Luke 16:24-26: And, when he had called, he said, “Father Abraham, have mercy on me, and send Lazarus that he might dip the tip of his finger in water and cool my tongue; because, I suffer in this flame. But Abraham said, “Child remember that you, you received the good in life and Lazarus, likewise, the bad. But now he is comforted, but you suffer pain. And, besides, in the midst of us and you a great chasm has been established that even those who want to pass from here to there are not able; nor, those there cross over to us.
While I love the movie “The Shawshank Redemption” I’m not a fan of the novella upon which it was based. One reason for this is that it lacks, I think, the sense of justice that makes the movie so satisfying. Those who received the bad now receive the good, and those who enjoyed the good things…well, let us say that by movie’s end they suffer pain.

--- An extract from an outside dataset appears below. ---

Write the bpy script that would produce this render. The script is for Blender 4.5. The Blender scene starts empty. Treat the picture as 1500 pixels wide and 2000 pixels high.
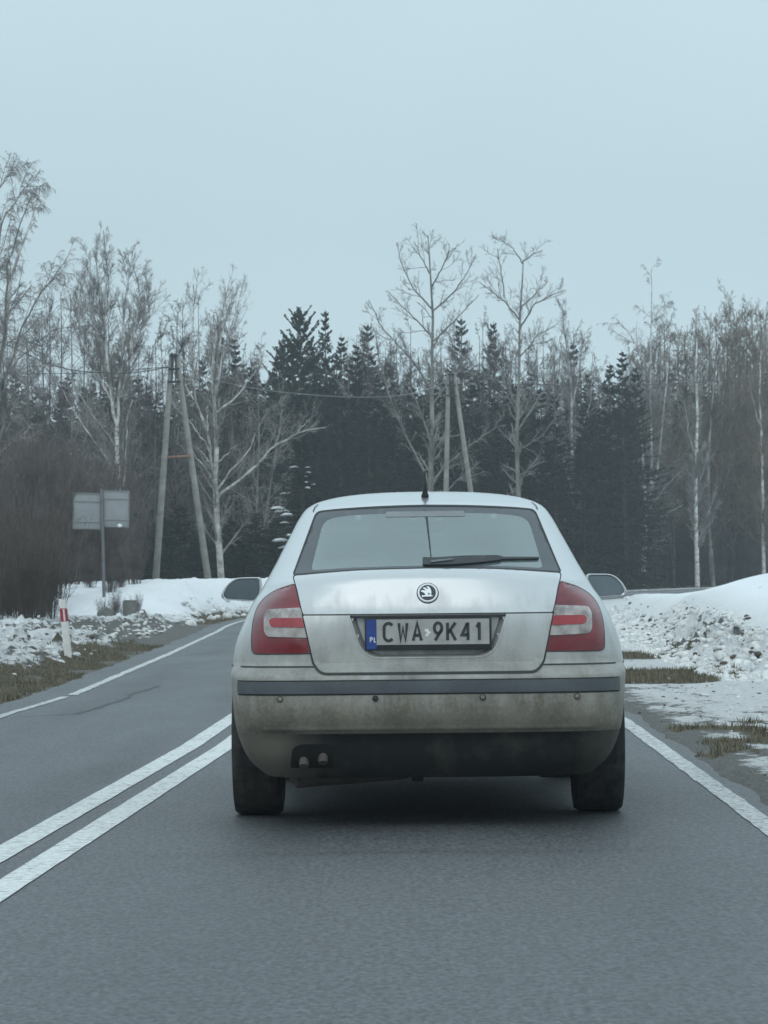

In this twenty-first century world, Jesus’ parable has a ring of justice to it. Oh I know, and the commentaries remind me, that the first-century hearers of the tale would have been shocked by the rich man’s suffering. During that time, it was believed the prosperous on earth were showing outward signs of God’s blessing. But here, some twenty centuries later, it is not shocking but satisfying. The mean man who ignored poor Lazarus all these years is getting his. Let such justice roll down like waters, I find myself thinking.
Do not think here that I’m going to critique the desire for justice in the world (this one or the next one). Such a desire is a good thing. It can wake us up to notice who is at the feast and who is begging for crumbs. It can cause us to act on behalf of those who are receiving all the bad. And, on the best days, it can help us ease the suffering in this life.
But it can also create a chasm between us.
Too often when I hear a story on the news of some money-grubber who has tricked the elderly out of their savings or some heartless monster that has treated dogs or cats like things rather than the beloved, fuzzy part of God’s creation, I want justice. I want due punishment meted out. I want them to find themselves looking from afar at the aged and animals gathered around and cherished at Christ’s table.
Rightfully so that I or any of us desire to see criminal acts stopped and restitution made. But what that desire, unchecked, does to me is not so right. I, of course, see myself at Christ’s side, looking far off at this one, this monster that has treated one of God’s beloved in such an inhumane way. I laugh at them as the flame rises, burning away everything they had. I feel a deep satisfaction as they begin to cry out in the pain they have brought upon themselves.
Before I know it, a chasm deeper and wider than the eye can comprehend has formed at my feet. If left unattended, its sides will continue to steepen and its gulf widen. Who knows how long it will take, but sooner or later that separation, that great difference between myself and this one upon whom I so long for justice to roll down will be impossible to cross.
And, at that point, who knows which side of that gorge I will find myself upon.